Fast currents and high water continued to complicate commercial barge traffic on the Mississippi, Arkansas, and Ohio rivers last week, but sources said some maintenance-related lock closures on the Mississippi River could present an additional logistics hurdle if the repair periods extend into the spring application season.
The U.S. Army Corps of Engineers on March 26 issued a notice that Lock No. 25 on the upper Mississippi River at mile 241.4 would close immediately due to the “degraded condition of the lower miter gate intermediate wall anchorage and the risk of complete gate failure.”
Sources said the pins holding the lower gate to the wall at Lock No. 25 are working loose, and the Corps was deploying a Hercules from its service base in St. Louis to address the problem. An earlier notice said the repair crew and the Hercules would be on site by March 31, with an estimated closure of a full 8 days while repairs are completed.
The notice follows an earlier announcement that Lock No. 19 at mile 364.3 on the upper Mississippi would be partially closed to commercial barge traffic in mid-April for repairs involving the installation of an upper service gate and new controls for the upper service and guard gates. The closure at that location will be in effect from 7 a.m. till 7 p.m. from April 15-20, with movement allowed through the Lock during the hours when work is not underway.
One source noted the Corps is “very careful about its estimates,” and is unlikely to keep the Locks closed for longer-than-expected periods “because they don’t want people crawling down their necks.”
While continued rain delays have kept growers out of the field throughout the Midwest in recent weeks, fertilizer dealers and distributors are anticipating a frenzied application pace once the spring season begins in earnest. Depending on the level of activity underway during and before these scheduled repairs, one industry source said the closures “could be a major deal” if the supply chain interruptions result in terminal outages and widespread supply shortages.
On the Arkansas River, the combination of torrential rains and heavy reservoir releases has created an extremely fast current. As a result commercial traffic remains mostly idled along the McClellan-Kerr Navigation System, which runs 445 miles from the Mississippi River to the port of Catoosa, Okla. Normal flows for the river at this time of the year are about 30,000 cubic feet per second, but news reports said the river was surging at almost 300,000 cfs in the days immediately after the heavy precipitation that brought widespread flooding to Arkansas.

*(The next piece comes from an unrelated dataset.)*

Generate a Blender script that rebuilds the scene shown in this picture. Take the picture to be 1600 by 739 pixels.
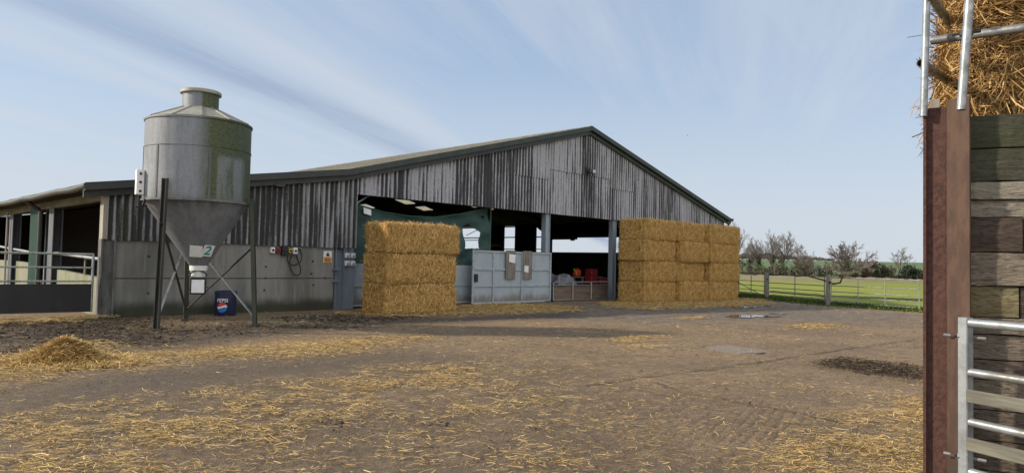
import bpy, bmesh, math, random
import numpy as np
from mathutils import Vector, Matrix, noise as mnoise

for o in list(bpy.data.objects): bpy.data.objects.remove(o)
SC = bpy.context.scene
COL = SC.collection
rnd = random.Random(7)
RNG = np.random.default_rng(11)
rad = math.radians

# ------------------------------------------------------------------ camera
CAMH = 1.65; FPX = 1100.0
PITCH = math.atan(40.5/FPX); ROLL = math.atan(.022); HEAD = rad(44.6)
fw = np.array([math.cos(HEAD)*math.cos(PITCH), math.sin(HEAD)*math.cos(PITCH), math.sin(PITCH)])
_r = np.array([math.sin(HEAD), -math.cos(HEAD), 0.]); _u = np.cross(_r, fw)
rt = _r*math.cos(ROLL)+_u*math.sin(ROLL); up = -_r*math.sin(ROLL)+_u*math.cos(ROLL)
CAMP = np.array([0, 0, CAMH])
cam = bpy.data.cameras.new('camera'); camo = bpy.data.objects.new('camera', cam); COL.objects.link(camo)
M = Matrix(((rt[0], up[0], -fw[0], 0), (rt[1], up[1], -fw[1], 0), (rt[2], up[2], -fw[2], CAMH), (0, 0, 0, 1)))
camo.matrix_world = M
cam.sensor_width = 36; cam.lens = 36*FPX/1600; cam.clip_start = .05; cam.clip_end = 6000
SC.camera = camo
SC.render.resolution_x = 1024; SC.render.resolution_y = 472

def ray(px, py): return fw+rt*(px-800)/FPX-up*(py-369.5)/FPX
def G(px, py, z=0.):
    d = ray(px, py); return CAMP+d*((z-CAMH)/d[2])
def project(P):
    q = P-CAMP; z = np.maximum(q@fw, .05)
    return 800+FPX*(q@rt)/z, 369.5-FPX*(q@up)/z, q@fw

# ------------------------------------------------------------------ light
SUN_HEAD = 138.0; SUN_EL = 26.5            # heading of the sun, degrees from +X towards +Y
SKY_STRENGTH = .125; SUN_STRENGTH = 3.7; EXPOSURE = .55
world = bpy.data.worlds.new('World'); SC.world = world; world.use_nodes = True
nt = world.node_tree; nt.nodes.clear()
def wn(t, **k):
    n = nt.nodes.new(t)
    for a, b in k.items(): setattr(n, a, b)
    return n
out = wn('ShaderNodeOutputWorld'); bg = wn('ShaderNodeBackground'); bg.inputs[1].default_value = SKY_STRENGTH
sky = wn('ShaderNodeTexSky', sky_type='NISHITA'); sky.sun_disc = False
sky.sun_elevation = rad(SUN_EL); sky.sun_rotation = rad(90-SUN_HEAD); sky.altitude = 50
sky.air_density = 1.0; sky.dust_density = .5; sky.ozone_density = 2.0
tc = wn('ShaderNodeTexCoord'); sep = wn('ShaderNodeSeparateXYZ'); nt.links.new(tc.outputs['Generated'], sep.inputs[0])
def wmath(op, a, b=None, c=None):
    n = wn('ShaderNodeMath', operation=op)
    for i, v in enumerate((a, b, c)):
        if v is None: continue
        if isinstance(v, (int, float)): n.inputs[i].default_value = v
        else: nt.links.new(v, n.inputs[i])
    return n.outputs[0]
zc = wmath('ADD', wmath('MAXIMUM', sep.outputs[2], 0.0), .06)
px_ = wmath('DIVIDE', sep.outputs[0], zc); py_ = wmath('DIVIDE', sep.outputs[1], zc)
sh = HEAD-math.atan(390/FPX)               # heading the cirrus streaks run along
al = wmath('ADD', wmath('MULTIPLY', px_, math.cos(sh)), wmath('MULTIPLY', py_, math.sin(sh)))
ac = wmath('ADD', wmath('MULTIPLY', px_, -math.sin(sh)), wmath('MULTIPLY', py_, math.cos(sh)))
def cloud(sx, sy, scale, detail, rough, off, dist=0.):
    cb = wn('ShaderNodeCombineXYZ')
    nt.links.new(wmath('MULTIPLY', al, sx), cb.inputs[0]); nt.links.new(wmath('MULTIPLY', ac, sy), cb.inputs[1]); cb.inputs[2].default_value = off
    n = wn('ShaderNodeTexNoise'); n.inputs['Scale'].default_value = scale; n.inputs['Detail'].default_value = detail
    n.inputs['Roughness'].default_value = rough; n.inputs['Distortion'].default_value = dist
    nt.links.new(cb.outputs[0], n.inputs['Vector']); return n.outputs['Fac']
def wramp(v, lo, hi, a, b):
    m = wn('ShaderNodeMapRange'); m.interpolation_type = 'SMOOTHSTEP'
    for i, x in ((1, lo), (2, hi), (3, a), (4, b)): m.inputs[i].default_value = x
    nt.links.new(v, m.inputs[0]); return m.outputs[0]
def wmix(f, a, b):
    m = wn('ShaderNodeMix', data_type='RGBA')
    for v, k in ((f, 'Factor'), (a, 'A'), (b, 'B')):
        if isinstance(v, tuple): m.inputs[k].default_value = (*v, 1)
        elif isinstance(v, (int, float)): m.inputs[k].default_value = v
        else: nt.links.new(v, m.inputs[k])
    return m.outputs['Result']
c1 = cloud(.10, 1.0, .85, 6, .55, 3.1, .25); c2 = cloud(.30, .8, .45, 4, .5, 9.3, .2); c3 = cloud(.30, 2.2, 1.9, 8, .66, 1.7, .6)
cs = wmath('ADD', wmath('ADD', wmath('MULTIPLY', c1, .75), wmath('MULTIPLY', c2, .35)), wmath('MULTIPLY', c3, .24))
veil = wramp(cs, .46, .80, .0, 1.)
low = wramp(sep.outputs[2], .02, .36, .80, .0)
# one long darker band of cirrus across the left of the sky
dd_ = ray(330, 100); k_ = 1/(dd_[2]/np.linalg.norm(dd_)+.06); dn_ = dd_/np.linalg.norm(dd_)*k_
AC0 = -dn_[0]*math.sin(sh)+dn_[1]*math.cos(sh)
bd_ = wmath('ABSOLUTE', wmath('ADD', wmath('SUBTRACT', ac, float(AC0)), wmath('MULTIPLY', wmath('SUBTRACT', c2, .5), .5)))
band = wmath('MULTIPLY', wramp(bd_, .02, .30, 1., 0.), wramp(c3, .35, .6, .55, 1.))
thin = wmix(.62, sky.outputs[0], (2.15, 2.80, 3.72))           # thin veil over the blue
colr = wmix(wmath('MAXIMUM', wmath('MULTIPLY', veil, .80), low), thin, (3.45, 3.72, 4.15))
colr = wmix(wmath('MULTIPLY', band, .75), colr, (1.75, 2.25, 3.15))
# sky brightened behind the camera, added to lift the shaded gable and bales
opp = wmath('ADD', wmath('MULTIPLY', sep.outputs[0], -.45), wmath('MULTIPLY', sep.outputs[1], -.89))
sky_fill = wmath('MULTIPLY', wramp(opp, .05, .75, 0., 1.), wramp(c1, .25, .65, .7, 1.))
colr = wmix(sky_fill, colr, (7.6, 7.5, 7.4))
nt.links.new(colr, bg.inputs[0]); nt.links.new(bg.outputs[0], out.inputs[0])

sun = bpy.data.lights.new('sun', 'SUN'); sun.energy = SUN_STRENGTH; sun.angle = rad(2.5); sun.color = (1, .88, .72)
suno = bpy.data.objects.new('sun', sun); COL.objects.link(suno)
sdir = Vector((math.cos(rad(SUN_HEAD))*math.cos(rad(SUN_EL)), math.sin(rad(SUN_HEAD))*math.cos(rad(SUN_EL)), math.sin(rad(SUN_EL))))
suno.rotation_euler = sdir.to_track_quat('Z', 'Y').to_euler(); suno.location = sdir*200
vs = SC.view_settings; vs.view_transform = 'Standard'; vs.look = 'None'; vs.exposure = EXPOSURE; vs.gamma = 1; vs.use_curve_mapping = False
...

According to local reports, bigger tow boats are being kept off the Arkansas River until it slows to about 150,000 cfs, while smaller boats must wait for a current of 100,000 cfs. A Corps spokesman was quoted on March 25 as saying that the river was running at about 150,000 cfs near the start of the system in Oklahoma and at about 235,000 near the end where it empties into the Mississippi River. The Corps said the whole river should be at about 150,000 cfs by April 3, barring any additional rains. Even when movement picks up on the river, however, the faster flows will likely force commercial operators to tow fewer barges.
High water on the Arkansas last year, coupled with a 19-day shutdown at Lock No. 9 near Morrilton, Ark., resulted in a 37 percent reduction in barge traffic from May through July.
On the Missouri River, the Corps last week went ahead with a 48-hour release from Gavins Point Dam in South Dakota despite protests from Missouri officials that the release could exacerbate flooding concerns in the state. The Corps countered the Gavins Point release by stopping releases into the Missouri River below Kansas City, and by holding back releases from tributary dams in the lower Missouri on March 26.
Ohio River levels were falling last week after the prior week’s surge. The Ohio stood at just below the flood stage of 23 feet at McAlpine Locks and Dam near Louisville, Ky., on Mar. 23. The river crested there on Mar. 21, about three feet above flood stage. River levels at Marietta, Ohio, rose to about 33 feet on March 20 at the confluence of the Ohio and Muskingum rivers, which was just under the 35-foot flood stage. Marietta levels had receded to under 21 feet by March 27.
With all that water flushing into the Mississippi, the lower Mississippi River level continued to rise last week, with expectations that it would reach flood stage of 43 feet at Vicksburg, Miss., by the weekend. Barring any additional near-term weather events, the river is expected to crest at 16.5 feet in New Orleans during early April, just six inches below the official flood stage. The high water isn’t expected to trigger the opening of the Bonnet Carre Spillway, however, according to reports at midweek.
As of March 26, the lower Mississippi River level at the Carrollton gauge in New Orleans registered 12.4 feet. Once the river reaches 17 feet flood stage there, the Corps takes control of all levees from the local districts.
The Corps currently operates 257 locks on more than 12,000 miles of inland waterways.